Reproduce every line of the material below, but drop the pictures.

****************************************

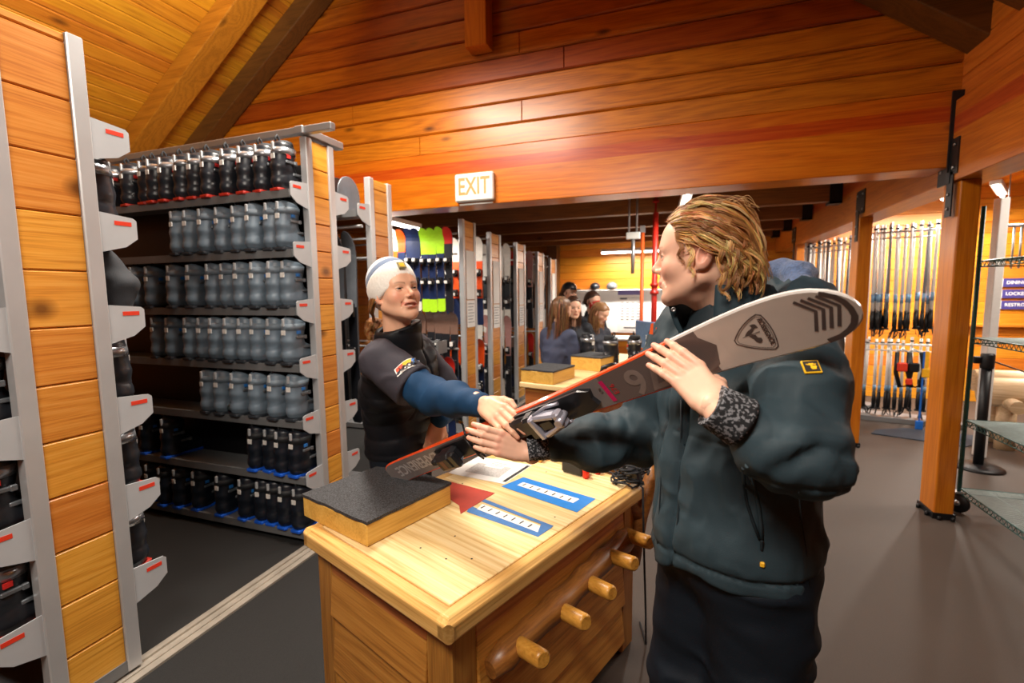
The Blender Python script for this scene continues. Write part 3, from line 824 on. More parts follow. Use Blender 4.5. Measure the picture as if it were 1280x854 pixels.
# a pair of goggles lying on the fifth shelf
for k, px in enumerate((166, 200)):
    p = at(px, 535, Z=LV[4] + .03)
    t = thing('goggles', 'black goggles with a shiny lens on the fifth shelf, ' + ('left one' if k == 0 else 'right one'), 'goggles', (p.x, 2.22, LV[4] + .001), R(20), 'goggles on the fifth shelf')
    s = Sdf(); s.el((0, 0, .045), (.085, .045, .044), 0); s.el((0, .05, .045), (.07, .06, .034), .01, 's')
    link('frame', np_mesh('frame', *nets(s, (-.1, -.06, -.01), (.1, .06, .1), .007), M['shell_black']), t)
    m = MB(); m.ball((0, -.012, .047), (.072, .038, .033), 16); m.build('lens', plain('mirror_lens', srgb(170, 190, 190), .08, .9), t)

# ---------------------------------------------------------------- skis on the racks
def ski_mesh(L, wt, ww, wl, th, mats_split, rocker=.06, n=26):
    """ski along +Z, topsheet facing -Y, width along X; tail z=0, tip z=L; material 0 tail, 1 middle, 2 tip, 3 sidewall"""
    v = []; f = []; mi = []
    ts = [i / n for i in range(n + 1)]; ts = ts[:-1] + [.975, .99, 1.0]
    ts = sorted(set([0., .006, .02] + ts))
    for t in ts:
        if t < .5: w = wl + (ww - wl) * min(1, t / .45)
        else: w = ww + (wt - ww) * max(0, (t - .5) / .4) ** 1.3 if t < .9 else wt
        if t > .9: w = wt * math.sqrt(max(0, 1 - ((t - .9) / .1) ** 2.6)) + .006
        if t < .03: w = wl * (.55 + .45 * math.sqrt(max(0, 1 - (1 - t / .03) ** 2)))
        y = -rocker * max(0, (t - .84) / .16) ** 2
        tk = th * (.45 + .55 * math.exp(-((t - .48) / .24) ** 2))
        for sx in (-1, 1): v.append((sx * w / 2, y - tk / 2, t * L))
        for sx in (1, -1): v.append((sx * w / 2, y + tk / 2, t * L))
    for i in range(len(ts) - 1):
        tm = (ts[i] + ts[i + 1]) / 2
        k = 0 if tm < mats_split[0] else 1 if tm < mats_split[1] else 2
        for q in range(4):
            f.append((i * 4 + q, i * 4 + (q + 1) % 4, (i + 1) * 4 + (q + 1) % 4, (i + 1) * 4 + q)); mi.append(k if q in (0,) else 3)
    f.append((3, 2, 1, 0)); mi.append(3); e = (len(ts) - 1) * 4; f.append((e, e + 1, e + 2, e + 3)); mi.append(3)
    return v, f, mi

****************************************

**FINISHED EXERCISE**
The Blender Python script for this scene continues. Write part 3, from line 824 on. More parts follow. Use Blender 4.5. Measure the picture as if it were 1280x854 pixels.
# a pair of goggles lying on the fifth shelf
for k, px in enumerate((166, 200)):
    p = at(px, 535, Z=LV[4] + .03)
    t = thing('goggles', 'black goggles with a shiny lens on the fifth shelf, ' + ('left one' if k == 0 else 'right one'), 'goggles', (p.x, 2.22, LV[4] + .001), R(20), 'goggles on the fifth shelf')
    s = Sdf(); s.el((0, 0, .045), (.085, .045, .044), 0); s.el((0, .05, .045), (.07, .06, .034), .01, 's')
    link('frame', np_mesh('frame', *nets(s, (-.1, -.06, -.01), (.1, .06, .1), .007), M['shell_black']), t)
    m = MB(); m.ball((0, -.012, .047), (.072, .038, .033), 16); m.build('lens', plain('mirror_lens', srgb(170, 190, 190), .08, .9), t)

# ---------------------------------------------------------------- skis on the racks
def ski_mesh(L, wt, ww, wl, th, mats_split, rocker=.06, n=26):
    """ski along +Z, topsheet facing -Y, width along X; tail z=0, tip z=L; material 0 tail, 1 middle, 2 tip, 3 sidewall"""
    v = []; f = []; mi = []
    ts = [i / n for i in range(n + 1)]; ts = ts[:-1] + [.975, .99, 1.0]
    ts = sorted(set([0., .006, .02] + ts))
    for t in ts:
        if t < .5: w = wl + (ww - wl) * min(1, t / .45)
        else: w = ww + (wt - ww) * max(0, (t - .5) / .4) ** 1.3 if t < .9 else wt
        if t > .9: w = wt * math.sqrt(max(0, 1 - ((t - .9) / .1) ** 2.6)) + .006
        if t < .03: w = wl * (.55 + .45 * math.sqrt(max(0, 1 - (1 - t / .03) ** 2)))
        y = -rocker * max(0, (t - .84) / .16) ** 2
        tk = th * (.45 + .55 * math.exp(-((t - .48) / .24) ** 2))
        for sx in (-1, 1): v.append((sx * w / 2, y - tk / 2, t * L))
        for sx in (1, -1): v.append((sx * w / 2, y + tk / 2, t * L))
    for i in range(len(ts) - 1):
        tm = (ts[i] + ts[i + 1]) / 2
        k = 0 if tm < mats_split[0] else 1 if tm < mats_split[1] else 2
        for q in range(4):
            f.append((i * 4 + q, i * 4 + (q + 1) % 4, (i + 1) * 4 + (q + 1) % 4, (i + 1) * 4 + q)); mi.append(k if q in (0,) else 3)
    f.append((3, 2, 1, 0)); mi.append(3); e = (len(ts) - 1) * 4; f.append((e, e + 1, e + 2, e + 3)); mi.append(3)
    return v, f, mi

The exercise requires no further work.